Moondog. Louis Hardin, Viking outfit and wacky street performance aside, so accurately crafted the feeling I get walking around New York that it's uncanny. The music looks backward and forward: for every shred of "primal" rhythmic takka takka you get, you also have to swim through pentatonia, patchwork modern classical, stretches of speech, and other otherearthlies. It does the distant future/past blend well, but it's more akin to the mystical/innate vibe I get in Sun Ra: incredibly avant-garde music that isn't so much concerned with breaking down new boundaries so much as it is taking the time to go back and re-explore older avenues unapologetically forgotten before they were pushed as far as they could go. What you get is the sound of horses clopping in time with your feet, frogs croaking on Madison Avenue, the cartoon bustle of the city translated into some cheery ruckus; you look up at office buildings long enough to turn them into trees. Psychogeography in action.

Ariel Pink. I knew about him in 2004, but by the time the year closed, I had only heard The Doldrums and Worn Copy; since, I've heard Scared Famous, FF, House Arrest and some other odds and ends found on slsk. I know, he's been called a charlatan, a piss-take, a sham, even a harlequin baby, but seriously, really give yourself a good steep in one of these and just tell me you don't feel swept with a rare melancholy that begs gently to be revisited. I could talk for a long time about where he takes me, but it doesn't seem to be the point. The point is that with every song the degradation becomes clearer; even the jaunty ones are starting to add up for me. It's the world on wholesale rot, up all night and stumbling through its best efforts with a tank scraped empty. I used to feel like I was getting a glimpse into a nightmare, but the longer I spend with him, the more it just feels like an alternate reality. Not even alternate so much; you know those subway ads that say things like "if Hepatitis C attacked your outsides like it did your insides, you'd look like a Cronenberg still, too"? Well, it's sort of like that, except with the secret surge of feeling you get from life's careless squalor amplified to pornographic levels and showing up like boils on your belly. If you can't dig any of this with your slacks on, try quitting showering for a few days, putting on some dirty socks, turning the heat in your house way up, huffing some household cleaner, and masturbating to soap operas with the volume off (just another day around here).

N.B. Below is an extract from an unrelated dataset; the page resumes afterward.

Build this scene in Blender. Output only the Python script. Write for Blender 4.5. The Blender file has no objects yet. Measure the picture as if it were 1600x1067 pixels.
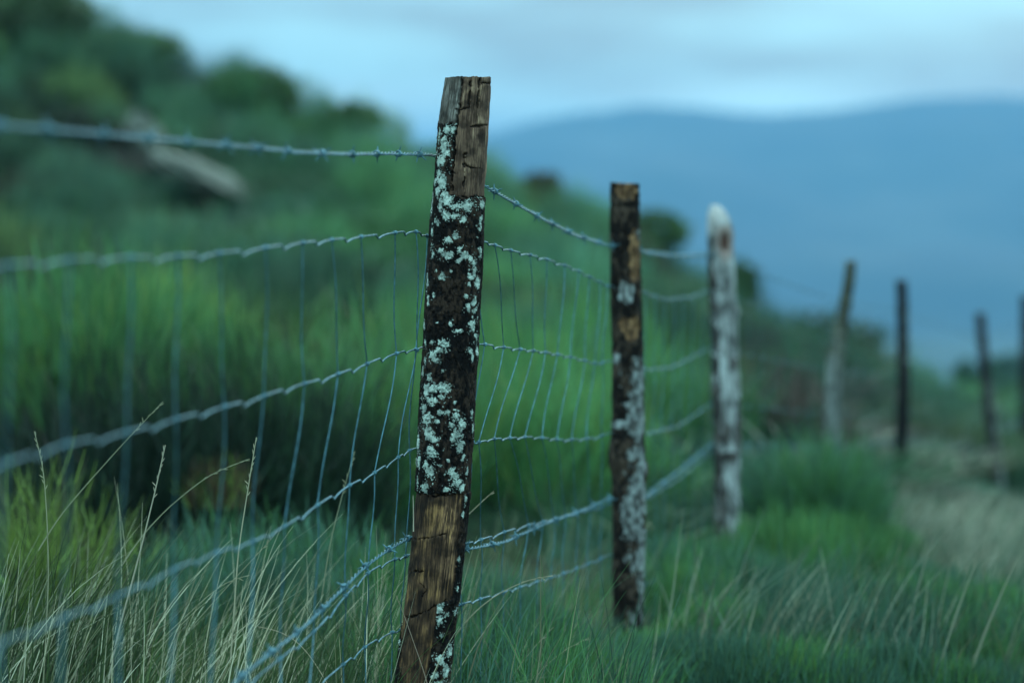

I'm being a windbag. More reflections soon.

12/01/2005

Kh-'mere

Best Sears portrait ever taken, hands down.


If you've stuck with me for more than a day, you might realize that

A) I'm a little omnivorous and

B) I don't stay in one place for long

Right!

Chhom Nimol is the singer of Dengue Fever, an L.A.-area band that plays a kind of patchwork South Asian psychedelia; if you've ever heard Cambodian Cassette Archives, any of the Cambodian Rocks comps or just imagined Nuggets in Khmer with a bunch of miscommunicated flair, then you'll have an idea what they sound like. Anyway, I'm not sure that Escape from Dragon House is really a *great* record; the Sublime Frequencies Radio Phnom Penh comp, while much different in character, is probably a slightly more enjoyable Cambodian-related psych-ish release form this year (though it's also a lot more varied than Dengue Fever and has that archival allure). Still, my song of the moment is "Sni Bong," which can be listened to here. The band's sound is a little anemic/Guitar Center-y, which, compared to the unusual production/archival mystique/lo-fi charm of the Cambodian rock comps, leaves something to be desired. But DAMN, the chorus is like a thousand high school garage bands gleefully steeped in sloppy swamp-disco getting hoisted out of the bog by one of the most hypnotic vocals I've heard in a while.